On the other hand, the gypsy characters aren’t the absolute evil in the text. Or rather, Christine is not the absolute good. Christine acknowledges she could have given Sylvia another extension but she didn’t do it for the sake of getting the promotion she wanted. She doesn’t refrain from sacrificing her cat, or considering condemning someone else to hell to save herself. In the end, she ends up being dragged into hell, and as the audience, we vaguely derive some pleasure from that.

What makes it all all right is that, there is kind of a tongue-in-cheek attitude in the film. Drag Me to Hell is a good old fashioned horror film in a modern make up. The special effects, with scenes featuring eyes popping, blood splattering, and green puke gashing are a tip of the hat to the Evil Dead films and all the gore films of the 1980s. In that regard, the gypsy curse might be regarded as an homage to another old horror film tradition.

Overall, I can say that I enjoyed watching this film in the cinema and I’m looking forward to seeing Evil Dead 4.

Wednesday, August 12, 2009

The Wolf Man (1941) - George Waggner


As a remake of the classic horror movie The Wolf Man is due next year, with an all star cast of Anthony Hopkins, Benicio Del Toro, Hugo Weaving and Emily Blunt, I thought it would be an appropriate time to dig up one of my older drafts of a review on the 1941 version featuring Lon Chaney, Jr and Bela Lugosi and put it up on Macabresque.

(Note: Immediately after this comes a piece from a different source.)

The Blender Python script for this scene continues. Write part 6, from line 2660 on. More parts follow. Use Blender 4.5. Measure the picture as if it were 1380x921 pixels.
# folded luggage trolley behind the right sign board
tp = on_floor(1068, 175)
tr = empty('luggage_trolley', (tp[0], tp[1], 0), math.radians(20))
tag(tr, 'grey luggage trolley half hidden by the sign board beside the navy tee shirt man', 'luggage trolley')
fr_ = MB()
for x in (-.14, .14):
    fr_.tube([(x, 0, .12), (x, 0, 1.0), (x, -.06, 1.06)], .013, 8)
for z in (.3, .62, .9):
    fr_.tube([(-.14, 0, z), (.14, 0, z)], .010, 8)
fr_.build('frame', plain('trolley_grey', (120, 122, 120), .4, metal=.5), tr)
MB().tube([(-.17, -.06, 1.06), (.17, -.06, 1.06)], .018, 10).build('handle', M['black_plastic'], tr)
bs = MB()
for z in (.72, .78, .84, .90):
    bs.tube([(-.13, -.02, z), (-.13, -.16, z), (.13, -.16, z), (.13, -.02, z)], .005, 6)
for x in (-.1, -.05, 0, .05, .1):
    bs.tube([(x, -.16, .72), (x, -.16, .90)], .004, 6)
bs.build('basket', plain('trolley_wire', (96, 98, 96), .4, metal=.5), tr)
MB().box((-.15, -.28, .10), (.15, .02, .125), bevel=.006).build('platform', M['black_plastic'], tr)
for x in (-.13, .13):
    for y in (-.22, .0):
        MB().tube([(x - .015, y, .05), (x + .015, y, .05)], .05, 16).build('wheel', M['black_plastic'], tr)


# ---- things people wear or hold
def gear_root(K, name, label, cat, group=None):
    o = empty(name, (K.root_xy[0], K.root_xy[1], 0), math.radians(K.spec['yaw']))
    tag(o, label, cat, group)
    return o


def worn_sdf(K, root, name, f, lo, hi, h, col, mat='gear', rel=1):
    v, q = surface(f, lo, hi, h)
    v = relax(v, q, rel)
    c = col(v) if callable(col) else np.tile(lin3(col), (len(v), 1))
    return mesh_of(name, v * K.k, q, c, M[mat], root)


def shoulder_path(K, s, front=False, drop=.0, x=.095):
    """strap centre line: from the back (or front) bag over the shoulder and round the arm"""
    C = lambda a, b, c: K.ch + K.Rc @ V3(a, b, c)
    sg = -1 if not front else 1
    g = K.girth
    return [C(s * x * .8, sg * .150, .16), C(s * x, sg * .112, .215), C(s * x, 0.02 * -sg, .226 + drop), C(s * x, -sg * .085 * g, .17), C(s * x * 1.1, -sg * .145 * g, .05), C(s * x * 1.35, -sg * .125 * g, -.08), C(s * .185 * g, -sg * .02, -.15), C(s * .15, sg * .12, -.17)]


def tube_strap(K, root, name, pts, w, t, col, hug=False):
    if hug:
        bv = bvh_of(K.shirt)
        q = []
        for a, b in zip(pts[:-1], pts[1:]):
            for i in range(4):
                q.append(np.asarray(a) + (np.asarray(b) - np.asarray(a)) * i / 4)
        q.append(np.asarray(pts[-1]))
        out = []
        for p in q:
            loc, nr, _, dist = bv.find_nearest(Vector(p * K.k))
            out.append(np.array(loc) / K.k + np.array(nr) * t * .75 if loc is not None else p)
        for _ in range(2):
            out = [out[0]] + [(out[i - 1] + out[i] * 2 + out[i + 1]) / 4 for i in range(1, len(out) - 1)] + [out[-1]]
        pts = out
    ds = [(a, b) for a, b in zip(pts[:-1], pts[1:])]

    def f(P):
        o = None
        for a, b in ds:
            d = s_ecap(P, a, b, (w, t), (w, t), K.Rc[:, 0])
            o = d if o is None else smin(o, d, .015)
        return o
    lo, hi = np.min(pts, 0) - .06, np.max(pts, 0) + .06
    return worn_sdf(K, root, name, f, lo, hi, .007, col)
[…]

The film is about Larry Talbot, who returns to his homeland, Wales from the US upon learning about his brother's death. One night, as he is walking with a woman called Jenny Williams around the gypsy camp near the town, he is attacked by the werewolf/gypsy Bela. Larry manages to kill him but is bitten during the process. Bela's mother Maleva tells him that he's marked (he has a pentagrad appearing in his hand) and that he will turn into a werewolf during certain times. The rhyme popularised by this movie goes:

Even a man who is pure in heart

and says his prayers by night

may become a wolf when the wolfbane blooms

and the autumn moon is bright.

Talbot then starts turning into werewolf and terrorising the townsfolk. He tells his father Sir John about his curse, but he doesn't believe him. Sir John, hunting down the "wolf", finally catches him and kills him, only to find out that it was actually his son Larry, when he turns back into his human form.

Gypsies were often represented as untrustworthy, uncanny (bearing an uncanny sexuality) and supernatural people in gothic literature and early horror cinema. Bram Stoker, for example, employs them as Dracula's faithful servants. In old horror movies, a gypsy is, by default, an old hag who looks at whatever tool available to see the future (tarot cards, crystal spheres, palms) and see ill omens.

This is far from the romantic image of gypsies as an irrational (by which I mean "not belonging to the rationality of the Enlightenment and current capitalistic world order") people who hail each and every minute of life (and death) with songs and dance in a joyful manner - an image brought to life by such directors as Emir Kusturica and Tony Gatlif and recently bands like Gogol Bordello.

The Wolf Man presents a mixture of both these images related to gypsies. This is a movie set in England and it bears elements from the gothic literature tradition. In that same spirit, gypsies are portrayed as a source of the supernatural and as an uncanny people, yet they are not agents of absolute evil. They are allowed to live their tragedies. When the gypsy Bela dies, the old gypsy woman Maleva and a priest have a conversation about how the funeral service should be. Maleva does not want a Christian service, which makes the priest angry. He says he knows what they do, they dance and sing around the dead. To this, Maleva replies, "Us gypsies bury our dead like this for a thousand years. I couldn't change this tradition even if I wanted to."

This in an interesting case of representing a minority, that has been subject to much discrimination until very recently, in a more humanistic light. One may wonder if it has anything to do with the screenwriter Curt Siodmak being a victim of the Nazi policies, and having to escape his homeland, Germany, and move to the US, and therefore understanding the plights of being a minority.